Apart from the bloody annoying voice, she's never really crossed my radar apart from the Mike Leigh film where she played a girl with a bloody annoying voice. Apparently she is now famous for being in Absolutely Fabulous and the film Little Voice, both of which are not really suitable viewing for any man, let alone one of my arty persuasions.
But now I cannot bear the woman.
She starts out by 'pegging out' on a Monday morning. "I learnt how to peg out on a Monday morning from my mother, she learnt how to peg out from her mother, who learnt how to peg out from her mother..."
You might think that 'pegging out' was something complicated and took years to master, passed on from gifted mother to gifted daughter.
No, to peg out is to put the washing out on the washing line, a task that can be performed by anybody with at least one arm and half a brain. Maybe Jane is trying to show us her hard working credentials, eh?
Jane and her mother and her mother's mother and her mother's mother's mother are part of a long line of strong women who do things
their way no matter what the consequences. A long line of strong, hard working, temperate, Methodist women. God help us.
But as always with families, there is a secret. Jane's aunt has always believed that Jane's great grandmother was left orphaned to bring up her two younger brothers at the age of twelve. But Jane learns that she was actually left orphaned to look after the boys at the age of thirty-one! And that she also failed to mention that she had four other brothers and sisters, including Ernest, the black sheep of the family who emigrated to Australia to become a very non-temperate billiard marker and gambler. The ring that Jane's religious aunt wears contains an opal which Ernest probably won by gambling.
It's incredible how some of these celebrities really connect with their unseen ancestors. Jane still really knows fuck all about her great aunts and uncles but she is still able to pontificate: "They were all good and clever and brilliant except for Ernest who was the black sheep of the family." Good and clever and brilliant just like you, eh, Jane?
It gets better. When Abraham Lincoln blocked cotton exports as he took on the South, there was no work in the Lancashire cotton industry. No work meant poverty and death, and death happened to one of Jane's great uncles at the age of three.
Jane the nutter stands by Manchester's statue of Lincoln and bleats, "I feel so proud that my ancestry believed in something so strongly that they were willing to die for it."
So a three year old boy lay down his own life in Lancashire so that slavery in America could be abolished? Christ Almighty!
How about Jane's father's family? Could they by any chance be related to the Horrocks' cotton dynasty which got rich on the backs of black slaves? You can see Jane's eyes light up as she says, "I could be rich!", as if she isn't fucking rich enough already.

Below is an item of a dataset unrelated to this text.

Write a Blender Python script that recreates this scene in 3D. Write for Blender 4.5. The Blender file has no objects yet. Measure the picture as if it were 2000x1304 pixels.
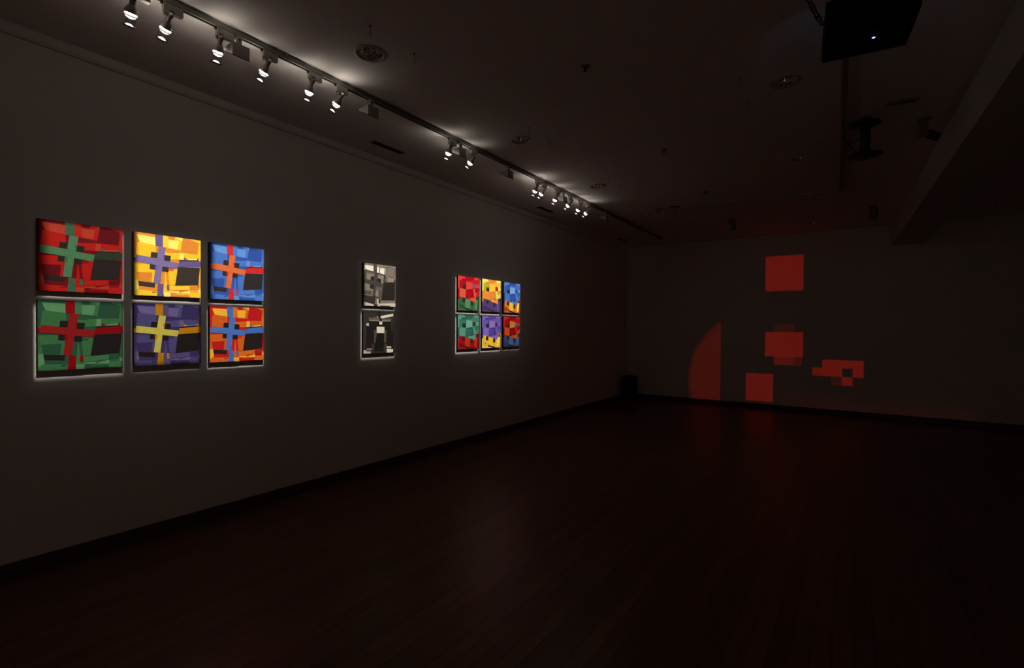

Of course there is a link, but Jane's Horrockses branched off to become poor cotton bleachers. The other Horrockses were the biggest darn cotton folks in the country, until they lost it all.
Jane meets a direct descendent of Mr Cotton Horrocks. She condescendingly says, "Now we are on a similar standing". That's Jane the rich actress descendant of poor bleachers, and the descendant of the broke cotton family, standing there with his pint of lager and his coat of arms.
We are not told what he does for a living.